Dahası, görüldüğü gibi Ukrayna tamamen Batılı ülkelere bağımlı. Bu tür “solcuların” neye güvendiklerini anlamıyoruz. Görünen o ki, ülkemiz için daha fazla borç, çürüme ve yoksullaşma istiyorlar, çünkü başka bir açıklama bulamıyoruz.
Bir blokun emperyalizmini başka bir blokun emperyalizmini kullanarak yenemezsiniz. Böyle bir emperyalist savaşta, devrim dışında sıradan yurttaşların zaferine yer yoktur. Dahası, bu silah tedariki nihai hedefimize yardımcı olmamakla birlikte, sürekli olarak tüm uluslardan kardeşlerimizin kanını dökmektedir. Ve bizim için devrilenin Rusya ya da Batı yanlısı bir hükümet olması fark etmemeli.

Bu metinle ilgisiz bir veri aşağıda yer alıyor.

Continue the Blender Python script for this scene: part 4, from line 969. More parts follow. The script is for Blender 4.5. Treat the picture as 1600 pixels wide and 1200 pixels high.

Bu nedenle, emperyalizmi gerçekten yenmek için sosyalist bir devrim gerçekleştirmeli ve 30 yıllık “bağımsızlık” döneminde kapitalist rejim tarafından yok edilen askeri-endüstriyel kompleksimizi savunmalıyız. Üretim araçlarının özel mülkiyeti ortadan kaldırıldığında ve proletarya diktatörlüğü kurulduğunda, ancak o zaman hem Rus hem de Batı emperyalizmini gerçekten yenebiliriz.